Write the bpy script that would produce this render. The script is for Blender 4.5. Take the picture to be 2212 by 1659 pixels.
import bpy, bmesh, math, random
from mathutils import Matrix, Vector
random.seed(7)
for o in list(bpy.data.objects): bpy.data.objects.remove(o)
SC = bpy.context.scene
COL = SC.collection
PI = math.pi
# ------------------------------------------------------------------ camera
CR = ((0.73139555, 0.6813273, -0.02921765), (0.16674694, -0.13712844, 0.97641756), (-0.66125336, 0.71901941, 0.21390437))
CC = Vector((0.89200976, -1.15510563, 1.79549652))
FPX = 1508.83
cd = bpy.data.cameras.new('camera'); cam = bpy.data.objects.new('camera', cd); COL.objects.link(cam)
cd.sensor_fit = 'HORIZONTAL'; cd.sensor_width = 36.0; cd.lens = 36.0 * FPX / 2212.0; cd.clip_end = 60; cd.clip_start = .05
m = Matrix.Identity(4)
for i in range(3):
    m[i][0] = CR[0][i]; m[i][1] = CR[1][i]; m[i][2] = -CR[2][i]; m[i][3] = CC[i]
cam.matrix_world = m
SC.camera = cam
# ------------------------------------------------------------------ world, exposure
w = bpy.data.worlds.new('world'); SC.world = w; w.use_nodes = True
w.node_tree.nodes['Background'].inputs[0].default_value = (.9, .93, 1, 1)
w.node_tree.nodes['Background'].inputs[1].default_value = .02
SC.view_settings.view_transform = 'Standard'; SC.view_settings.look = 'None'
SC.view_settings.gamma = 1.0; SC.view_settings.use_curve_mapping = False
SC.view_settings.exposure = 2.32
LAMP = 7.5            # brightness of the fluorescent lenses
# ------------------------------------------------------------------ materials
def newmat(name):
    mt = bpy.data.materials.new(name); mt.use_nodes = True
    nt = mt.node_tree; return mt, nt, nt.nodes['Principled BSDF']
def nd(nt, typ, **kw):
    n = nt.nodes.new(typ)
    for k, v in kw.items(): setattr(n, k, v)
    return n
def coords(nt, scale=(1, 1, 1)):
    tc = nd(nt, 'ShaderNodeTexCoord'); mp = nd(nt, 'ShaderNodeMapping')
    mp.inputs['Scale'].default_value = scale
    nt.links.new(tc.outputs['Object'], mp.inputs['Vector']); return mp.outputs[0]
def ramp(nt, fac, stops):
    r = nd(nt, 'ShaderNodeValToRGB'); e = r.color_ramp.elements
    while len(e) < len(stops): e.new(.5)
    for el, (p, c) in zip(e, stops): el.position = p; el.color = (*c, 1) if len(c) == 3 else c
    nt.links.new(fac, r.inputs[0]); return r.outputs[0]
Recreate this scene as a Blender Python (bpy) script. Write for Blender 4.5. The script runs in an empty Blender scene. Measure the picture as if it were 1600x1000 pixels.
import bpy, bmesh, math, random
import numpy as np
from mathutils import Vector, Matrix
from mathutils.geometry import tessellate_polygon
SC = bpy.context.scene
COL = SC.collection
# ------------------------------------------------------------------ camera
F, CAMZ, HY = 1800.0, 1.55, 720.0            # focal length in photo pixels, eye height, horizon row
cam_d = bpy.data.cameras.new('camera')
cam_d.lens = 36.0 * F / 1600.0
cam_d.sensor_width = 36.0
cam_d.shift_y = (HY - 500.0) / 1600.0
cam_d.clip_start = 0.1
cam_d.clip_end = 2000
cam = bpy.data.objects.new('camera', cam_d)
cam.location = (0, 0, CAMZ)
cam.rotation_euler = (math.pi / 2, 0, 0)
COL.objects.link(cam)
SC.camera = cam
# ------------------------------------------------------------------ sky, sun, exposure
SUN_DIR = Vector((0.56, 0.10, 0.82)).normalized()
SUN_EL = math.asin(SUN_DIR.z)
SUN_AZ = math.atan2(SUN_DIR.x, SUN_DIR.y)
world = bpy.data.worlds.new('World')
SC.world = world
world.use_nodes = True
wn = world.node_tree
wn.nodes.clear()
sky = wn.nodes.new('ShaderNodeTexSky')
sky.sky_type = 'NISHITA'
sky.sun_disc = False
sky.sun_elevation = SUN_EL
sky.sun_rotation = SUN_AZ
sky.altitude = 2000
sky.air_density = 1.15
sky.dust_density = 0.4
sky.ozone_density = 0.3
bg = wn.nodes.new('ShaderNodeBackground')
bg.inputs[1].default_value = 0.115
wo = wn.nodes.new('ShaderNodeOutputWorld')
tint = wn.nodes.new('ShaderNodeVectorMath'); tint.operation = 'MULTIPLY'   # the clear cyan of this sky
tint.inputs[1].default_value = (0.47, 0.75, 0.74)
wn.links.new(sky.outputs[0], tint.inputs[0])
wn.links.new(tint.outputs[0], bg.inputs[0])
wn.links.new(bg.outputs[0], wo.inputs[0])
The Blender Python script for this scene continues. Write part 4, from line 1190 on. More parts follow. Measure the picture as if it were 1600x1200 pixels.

==========

**BRIEF**
Take the entries above and copy them out exactly.

**TASK OUTPUT**
Write the bpy script that would produce this render. The script is for Blender 4.5. Take the picture to be 2212 by 1659 pixels.
import bpy, bmesh, math, random
from mathutils import Matrix, Vector
random.seed(7)
for o in list(bpy.data.objects): bpy.data.objects.remove(o)
SC = bpy.context.scene
COL = SC.collection
PI = math.pi
# ------------------------------------------------------------------ camera
CR = ((0.73139555, 0.6813273, -0.02921765), (0.16674694, -0.13712844, 0.97641756), (-0.66125336, 0.71901941, 0.21390437))
CC = Vector((0.89200976, -1.15510563, 1.79549652))
FPX = 1508.83
cd = bpy.data.cameras.new('camera'); cam = bpy.data.objects.new('camera', cd); COL.objects.link(cam)
cd.sensor_fit = 'HORIZONTAL'; cd.sensor_width = 36.0; cd.lens = 36.0 * FPX / 2212.0; cd.clip_end = 60; cd.clip_start = .05
m = Matrix.Identity(4)
for i in range(3):
    m[i][0] = CR[0][i]; m[i][1] = CR[1][i]; m[i][2] = -CR[2][i]; m[i][3] = CC[i]
cam.matrix_world = m
SC.camera = cam
# ------------------------------------------------------------------ world, exposure
w = bpy.data.worlds.new('world'); SC.world = w; w.use_nodes = True
w.node_tree.nodes['Background'].inputs[0].default_value = (.9, .93, 1, 1)
w.node_tree.nodes['Background'].inputs[1].default_value = .02
SC.view_settings.view_transform = 'Standard'; SC.view_settings.look = 'None'
SC.view_settings.gamma = 1.0; SC.view_settings.use_curve_mapping = False
SC.view_settings.exposure = 2.32
LAMP = 7.5            # brightness of the fluorescent lenses
# ------------------------------------------------------------------ materials
def newmat(name):
    mt = bpy.data.materials.new(name); mt.use_nodes = True
    nt = mt.node_tree; return mt, nt, nt.nodes['Principled BSDF']
def nd(nt, typ, **kw):
    n = nt.nodes.new(typ)
    for k, v in kw.items(): setattr(n, k, v)
    return n
def coords(nt, scale=(1, 1, 1)):
    tc = nd(nt, 'ShaderNodeTexCoord'); mp = nd(nt, 'ShaderNodeMapping')
    mp.inputs['Scale'].default_value = scale
    nt.links.new(tc.outputs['Object'], mp.inputs['Vector']); return mp.outputs[0]
def ramp(nt, fac, stops):
    r = nd(nt, 'ShaderNodeValToRGB'); e = r.color_ramp.elements
    while len(e) < len(stops): e.new(.5)
    for el, (p, c) in zip(e, stops): el.position = p; el.color = (*c, 1) if len(c) == 3 else c
    nt.links.new(fac, r.inputs[0]); return r.outputs[0]
Recreate this scene as a Blender Python (bpy) script. Write for Blender 4.5. The script runs in an empty Blender scene. Measure the picture as if it were 1600x1000 pixels.
import bpy, bmesh, math, random
import numpy as np
from mathutils import Vector, Matrix
from mathutils.geometry import tessellate_polygon
SC = bpy.context.scene
COL = SC.collection
# ------------------------------------------------------------------ camera
F, CAMZ, HY = 1800.0, 1.55, 720.0            # focal length in photo pixels, eye height, horizon row
cam_d = bpy.data.cameras.new('camera')
cam_d.lens = 36.0 * F / 1600.0
cam_d.sensor_width = 36.0
cam_d.shift_y = (HY - 500.0) / 1600.0
cam_d.clip_start = 0.1
cam_d.clip_end = 2000
cam = bpy.data.objects.new('camera', cam_d)
cam.location = (0, 0, CAMZ)
cam.rotation_euler = (math.pi / 2, 0, 0)
COL.objects.link(cam)
SC.camera = cam
# ------------------------------------------------------------------ sky, sun, exposure
SUN_DIR = Vector((0.56, 0.10, 0.82)).normalized()
SUN_EL = math.asin(SUN_DIR.z)
SUN_AZ = math.atan2(SUN_DIR.x, SUN_DIR.y)
world = bpy.data.worlds.new('World')
SC.world = world
world.use_nodes = True
wn = world.node_tree
wn.nodes.clear()
sky = wn.nodes.new('ShaderNodeTexSky')
sky.sky_type = 'NISHITA'
sky.sun_disc = False
sky.sun_elevation = SUN_EL
sky.sun_rotation = SUN_AZ
sky.altitude = 2000
sky.air_density = 1.15
sky.dust_density = 0.4
sky.ozone_density = 0.3
bg = wn.nodes.new('ShaderNodeBackground')
bg.inputs[1].default_value = 0.115
wo = wn.nodes.new('ShaderNodeOutputWorld')
tint = wn.nodes.new('ShaderNodeVectorMath'); tint.operation = 'MULTIPLY'   # the clear cyan of this sky
tint.inputs[1].default_value = (0.47, 0.75, 0.74)
wn.links.new(sky.outputs[0], tint.inputs[0])
wn.links.new(tint.outputs[0], bg.inputs[0])
wn.links.new(bg.outputs[0], wo.inputs[0])
The Blender Python script for this scene continues. Write part 4, from line 1190 on. More parts follow. Measure the picture as if it were 1600x1200 pixels.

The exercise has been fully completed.